The story of the Washington Post and the Pentagon Papers – the leaked documents that destroyed the credibility of the war in Vietnam – is a subject worthy of what my boss at the Tribune refers to as “late-period Spielberg”: those recent films of his that tell huge American stories magisterially, at a medium pace and with limpid period detail. The ethical struggle between the first amendment and the security state is an eternal theme, taken up in several movies. But for someone like me who started their career in the Quark XPress era, it’s the recreation of a 1970s newsroom that’s really mesmerising.
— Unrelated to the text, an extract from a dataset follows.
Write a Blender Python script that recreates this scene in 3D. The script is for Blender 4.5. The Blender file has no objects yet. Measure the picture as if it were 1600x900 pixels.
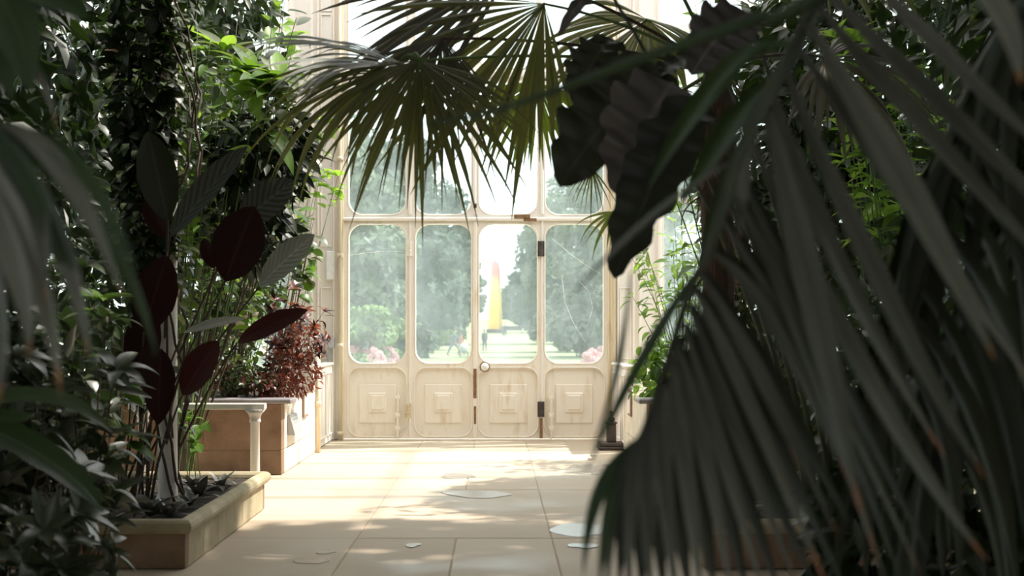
import bpy, math, random
import numpy as np
from mathutils import Vector, Matrix

R = random.Random(7)
NR = np.random.RandomState(11)
PI = math.pi
SC = bpy.context.scene
COL = SC.collection

# ------------------------------------------------------------------ camera
CAMH = 1.55
F, CX, CY = 2000.0, 775.0, 519.0          # focal length in pixels and vanishing point of the 1600x900 frame
cam_d = bpy.data.cameras.new('camera')
cam_d.sensor_width = 36.0
cam_d.lens = F / 1600 * 36.0
cam_d.shift_x = (800 - CX) / 1600
cam_d.shift_y = (CY - 450) / 1600
cam_d.clip_end = 2000
cam_d.dof.use_dof = True
cam_d.dof.focus_distance = 13.0
cam_d.dof.aperture_fstop = 2.2
cam = bpy.data.objects.new('camera', cam_d)
cam.location = (0, 0, CAMH)
cam.rotation_euler = (PI / 2, 0, 0)
COL.objects.link(cam)
SC.camera = cam

# ------------------------------------------------------------------ sky, sun, exposure
W = bpy.data.worlds.new('sky')
SC.world = W
W.use_nodes = True
bg = W.node_tree.nodes['Background']
bg.inputs[0].default_value = (1.0, 0.98, 0.95, 1)
bg.inputs[1].default_value = 1.6
sun_d = bpy.data.lights.new('sun', 'SUN')
sun_d.energy = 5.2
sun_d.angle = math.radians(1.2)
sun_d.color = (1.0, 0.94, 0.84)
sun = bpy.data.objects.new('sun', sun_d)
sun_from = Vector((0.62, 0.20, 1.0)).normalized()
sun.rotation_euler = sun_from.to_track_quat('Z', 'Y').to_euler()
COL.objects.link(sun)
SC.view_settings.view_transform = 'Standard'
SC.view_settings.look = 'None'
SC.view_settings.gamma = 1.0
SC.view_settings.use_curve_mapping = False
SC.view_settings.exposure = 0.70


# ------------------------------------------------------------------ helpers
def P(u, v, Y):
    """the place in the room, at depth Y, that the photo shows at pixel (u, v)"""
    return Vector(((u - CX) * Y / F, Y, CAMH - (v - CY) * Y / F))


def ground_z(y):
    """height of the garden lawn: level near the house, then rising gently"""
    if y < 110:
        return 0.0
    y = min(y, 300.0)
    return ((y - 110) / 190.0) ** 1.3 * 4.6


def new_obj(name, mesh, parent=None, mat=None):
    o = bpy.data.objects.new(name, mesh)
    COL.objects.link(o)
    if parent is not None:
        o.parent = parent
    return o


def thing(name, label=None, cat=None, loc=(0, 0, 0), group=None, kind=None):
    o = bpy.data.objects.new(name, None)
    COL.objects.link(o)
    o.location = loc
    o.empty_display_size = 0.1
    return tag(o, label, cat, group, kind)


def tag(o, label=None, cat=None, group=None, kind=None):
    if label: o['label'] = label
    if cat: o['category'] = cat
    if group: o['group'] = group
    if kind: o['kind'] = kind
    return o


class MB:
    """collects shapes in world coordinates; build() makes ONE mesh object of them"""
    def __init__(s):
        s.v, s.f = [], []

    def add(s, vs, fs):
        b = len(s.v)
        s.v += [tuple(x) for x in vs]
        s.f += [tuple(b + i for i in f) for f in fs]

    def box(s, x0, x1, y0, y1, z0, z1, bev=0.0):
        if bev <= 0:
            vs = [(x, y, z) for z in (z0, z1) for (x, y) in ((x0, y0), (x1, y0), (x1, y1), (x0, y1))]
            s.add(vs, [(3, 2, 1, 0), (4, 5, 6, 7), (0, 1, 5, 4), (1, 2, 6, 5), (2, 3, 7, 6), (3, 0, 4, 7)])
        else:
            def ring(b, z):
                return [(x0 + b, y0, z), (x1 - b, y0, z), (x1, y0 + b, z), (x1, y1 - b, z), (x1 - b, y1, z), (x0 + b, y1, z), (x0, y1 - b, z), (x0, y0 + b, z)]
            def ring_in(b, z):
                return [(x0 + b, y0 + b, z), (x1 - b, y0 + b, z), (x1 - b, y0 + b, z), (x1 - b, y1 - b, z), (x1 - b, y1 - b, z), (x0 + b, y1 - b, z), (x0 + b, y1 - b, z), (x0 + b, y0 + b, z)]
            vs = ring_in(bev, z0) + ring(bev, z0 + bev) + ring(bev, z1 - bev) + ring_in(bev, z1)
            fs = []
            for k in range(3):
                for i in range(8):
                    fs.append((k * 8 + i, k * 8 + (i + 1) % 8, k * 8 + 8 + (i + 1) % 8, k * 8 + 8 + i))
            fs.append(tuple(range(7, -1, -1)))
            fs.append(tuple(range(24, 32)))
            s.add(vs, fs)

    def tube(s, pts, radii, n=8, closed=False, cap=True):
        pts = [Vector(p) for p in pts]
        m = len(pts)
        if not hasattr(radii, '__len__'):
            radii = [radii] * m
        rings = []
        up = None
        for i in range(m):
            if closed:
                t = pts[(i + 1) % m] - pts[i - 1]
            else:
                t = pts[min(i + 1, m - 1)] - pts[max(i - 1, 0)]
            if t.length < 1e-9:
                t = Vector((0, 0, 1))
            t.normalize()
            if up is None:
                up = Vector((0, 0, 1)) if abs(t.z) < 0.9 else Vector((1, 0, 0))
            a = t.cross(up)
            if a.length < 1e-6:
                a = t.cross(Vector((0.3, 1, 0.2)))
            a.normalize()
            b = a.cross(t)
            up = b
            rings.append([pts[i] + (a * math.cos(2 * PI * k / n) + b * math.sin(2 * PI * k / n)) * radii[i] for k in range(n)])
        vs = [p for r in rings for p in r]
        fs = []
        for i in range(m if closed else m - 1):
            for k in range(n):
                j = (i + 1) % m
                fs.append((i * n + k, i * n + (k + 1) % n, j * n + (k + 1) % n, j * n + k))
        if cap and not closed:
            fs.append(tuple(range(n - 1, -1, -1)))
            fs.append(tuple((m - 1) * n + k for k in range(n)))
        s.add(vs, fs)

    def lathe(s, x, y, prof, n=20):
        vs, fs = [], []
        for (r, z) in prof:
            vs += [(x + r * math.cos(2 * PI * k / n), y + r * math.sin(2 * PI * k / n), z) for k in range(n)]
        for i in range(len(prof) - 1):
            for k in range(n):
                fs.append((i * n + k, i * n + (k + 1) % n, i * n + n + (k + 1) % n, i * n + n + k))
        fs.append(tuple(range(n - 1, -1, -1)))
        fs.append(tuple((len(prof) - 1) * n + k for k in range(n)))
        s.add(vs, fs)

    def build(s, name, mat, parent=None, root=None, smooth=False):
        """verts are stored relative to the root thing's place"""
        o0 = Vector(root.location) if root is not None else Vector((0, 0, 0))
        me = bpy.data.meshes.new(name)
        me.from_pydata([(a - o0.x, b - o0.y, c - o0.z) for (a, b, c) in s.v], [], s.f)
        if smooth:
            me.polygons.foreach_set('use_smooth', [True] * len(me.polygons))
        if mat: me.materials.append(mat)
        me.update()
        return new_obj(name, me, parent)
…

There are enormous ties, and early colour TVs, and people in the background flicking through galleys with a familiar look of rising concern on their faces (is there a page missing here, or is this actually what was filed?). There are linotype machines filmed in fascinating close-up, real slugs coming out and being loaded into formes, famous headlines shown reversed in metal. There is also – and this is the thing I most regret never having seen – a pneumatic-tube messenger system for sending copy to the composing room in metal cylinders.
And there is also a copy editor. Only one, again, as in The Paper (although, to be fair, he and the copy chief had probably stayed behind specially). And he barely speaks, except to ask for a messenger tube. But you can tell he’s a copy editor, because the first thing he does, with the presses trembling, his proprietor under pressure and the reputations of four presidents hanging in the balance, is calmly cross out the first sentence of the story.
Then as now, sometimes the most important cut is the one you make in the first paragraph. I like to think it said something like “Bombings and deception and McNamara, oh my!”. But it was probably something more like: “It’s official …”.
* To be absolutely accurate, as readers have pointed out previously, Drew Barrymore’s character in Never Been Kissed is also, notionally, a copy editor: but as she (a) appears to have an office to herself and (b) gets sent out on a whim to off-diary feature assignments, you would be forgiven for mistaking her for a columnist.
My goodness … yes, Lamson tubes (sorry to sidestep the theme of your piece, but the mention kicked off the memories). Feeding the things was done so many times a day that the physical action became quite unconscious, and I could do it without thinking now: hold the canister by the lid end, a flick of the wrist opens the seal on the tube, the canister is sucked out of the hand, there’s that familiar rattle like a distant Tube train as it hurtles off down the system. A few minutes later, the rattle, a clack as the seal opens, and a thump as the empty canister returns from the Composing Room copydesk. Excuse me while I weep a little for my lost youth.
Aha! I had always wondered whether the vacuum was permanent, or whether you loaded the canister and pressed a button. Another lost newsroom sound, along with typewriters and rumbling presses. It’s all very quiet these days
Having played the Copy Chief in The Post, I particularly enjoyed this piece. Great work!
Thank you very much – the film, and particularly that scene, has been a big hit with the copy desk at my paper!